The European Commission authorised an Austrian scheme with a budget of approximately 1.2 million which aims at supporting farmers in Austria who encounter difficulties as a result of the current economic crisis.
The scheme is open to farmers in all sub-sectors of primary agricultural production, provided they were not already in difficulty on 1 July 2008 (i.e. before the beginning of the crisis). The scheme limits the aid granted to farmers to amounts of up to 15,000.
Aid under this scheme can be granted until 31 December 2010 and complements other crisis measures already put in place by the Austrian authorities in application of the Temporary Crisis Framework. The scheme provides aid in the form of direct grants, interest rate subsidies, subsidised loans and subsidised guarantees. It will be granted by the Bund and the Länder.

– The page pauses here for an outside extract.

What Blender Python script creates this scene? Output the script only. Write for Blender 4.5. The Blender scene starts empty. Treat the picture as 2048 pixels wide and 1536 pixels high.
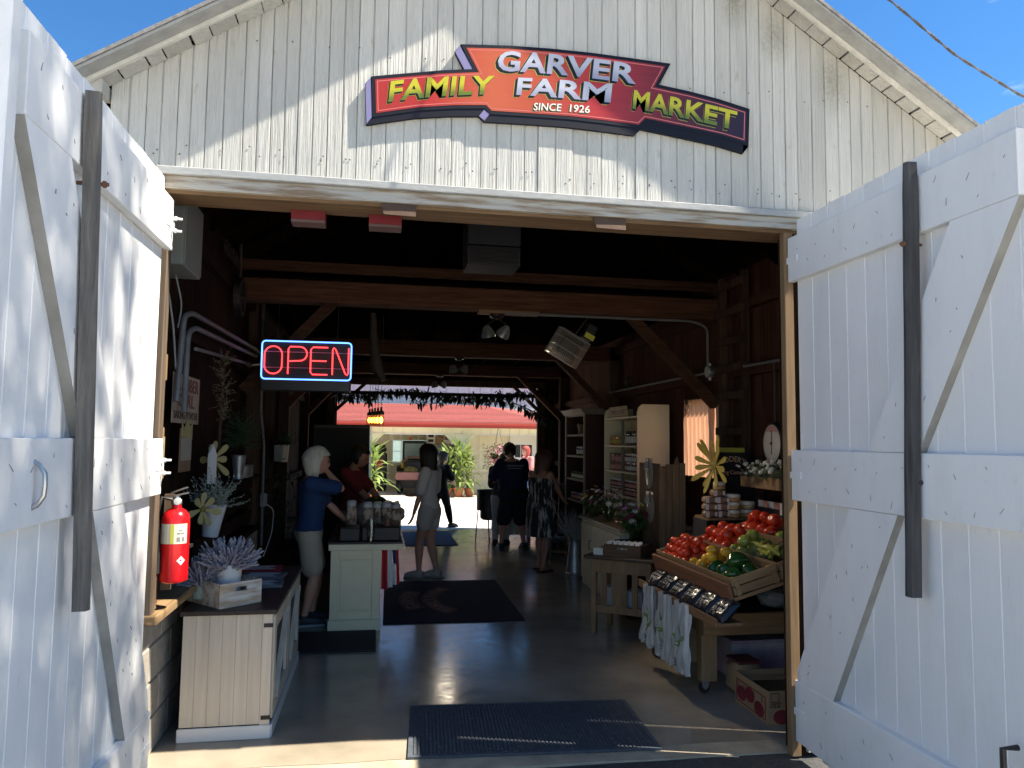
import bpy, bmesh, math, random
from mathutils import Vector, Matrix, Euler, noise
R = math.radians
random.seed(7)
SC = bpy.context.scene
COL = SC.collection

# ------------------------------------------------------------------ camera
cd = bpy.data.cameras.new('camera'); cam = bpy.data.objects.new('camera', cd); COL.objects.link(cam)
cd.sensor_width = 36; cd.lens = 36 * 1500 / 2048; cd.clip_start = .05; cd.clip_end = 3000
_y, _p, _r = R(10.2), R(4.4), R(0.66)
_f = Vector((math.sin(_y) * math.cos(_p), math.cos(_y) * math.cos(_p), math.sin(_p)))
_rt = Vector((math.cos(_y), -math.sin(_y), 0)); _up = _rt.cross(_f)
_u2 = _up * math.cos(_r) - _rt * math.sin(_r); _r2 = _rt * math.cos(_r) + _up * math.sin(_r)
cam.matrix_world = Matrix(((_r2.x, _u2.x, -_f.x, 0), (_r2.y, _u2.y, -_f.y, -3.78), (_r2.z, _u2.z, -_f.z, 1.65), (0, 0, 0, 1)))
SC.camera = cam

# ------------------------------------------------------------------ sky and sun
SUN = Vector((0.70, -0.2035, 1.0)).normalized()
w = bpy.data.worlds.new('World'); SC.world = w; w.use_nodes = True
wn = w.node_tree.nodes; wl = w.node_tree.links; wn.clear()
wo = wn.new('ShaderNodeOutputWorld'); bg = wn.new('ShaderNodeBackground'); bg.inputs[1].default_value = 0.072
sky = wn.new('ShaderNodeTexSky'); sky.sky_type = 'NISHITA'; sky.sun_disc = False
sky.sun_elevation = math.asin(SUN.z); sky.sun_rotation = math.atan2(SUN.x, SUN.y)
sky.altitude = 800; sky.air_density = 1.0; sky.dust_density = 0.1; sky.ozone_density = 3.2
tc = wn.new('ShaderNodeTexCoord'); mp = wn.new('ShaderNodeMapping'); mp.inputs['Scale'].default_value = (2.2, 2.2, 7.0)
mp.inputs['Rotation'].default_value = (0.25, 0.3, 0)
cn = wn.new('ShaderNodeTexNoise'); cn.inputs['Scale'].default_value = 2.1; cn.inputs['Detail'].default_value = 8; cn.inputs['Roughness'].default_value = .62
cr = wn.new('ShaderNodeValToRGB'); cr.color_ramp.elements[0].position = .56; cr.color_ramp.elements[1].position = .80
cr.color_ramp.elements[1].color = (.55, .55, .55, 1)
cm = wn.new('ShaderNodeMixRGB'); cm.inputs[2].default_value = (7.5, 8.2, 9.2, 1)
wl.new(tc.outputs['Generated'], mp.inputs[0]); wl.new(mp.outputs[0], cn.inputs['Vector']); wl.new(cn.outputs['Fac'], cr.inputs[0])
wl.new(cr.outputs[0], cm.inputs[0]); hsv = wn.new('ShaderNodeHueSaturation'); hsv.inputs['Saturation'].default_value = 1.25; wl.new(sky.outputs[0], hsv.inputs['Color']); wl.new(hsv.outputs[0], cm.inputs[1]); wl.new(cm.outputs[0], bg.inputs[0]); wl.new(bg.outputs[0], wo.inputs[0])
sd = bpy.data.lights.new('sun', 'SUN'); sd.energy = 4.5; sd.angle = R(.53); sd.color = (1, .92, .79)
so = bpy.data.objects.new('sun', sd); COL.objects.link(so); so.location = (14, -6, 20)
so.rotation_euler = SUN.to_track_quat('Z', 'Y').to_euler()
SC.view_settings.view_transform = 'Standard'; SC.view_settings.look = 'None'; SC.view_settings.gamma = 1; SC.view_settings.exposure = 1.64
SC.view_settings.use_curve_mapping = False
SC.cycles.use_denoising = True; SC.cycles.max_bounces = 10; SC.cycles.diffuse_bounces = 7; SC.cycles.glossy_bounces = 4; SC.cycles.transparent_max_bounces = 12
SC.cycles.sample_clamp_indirect = 6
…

This scheme is a further application of the Commission’s Temporary framework for State aid measures to support access to finance in the current financial and economic crisis, as amended end of October 2009 in order to allow Member States to grant limited amounts of aid to primary agricultural producers.
The new Austrian scheme meets all the conditions of the Temporary Crisis Framework as amended. In particular, the Austrian authorities demonstrated that it is necessary, proportional and appropriate to remedy a serious disturbance in the economy. The Commission therefore considered that the scheme can be approved under Article 107(3)(b) of the Treaty on the Functioning of the European Union.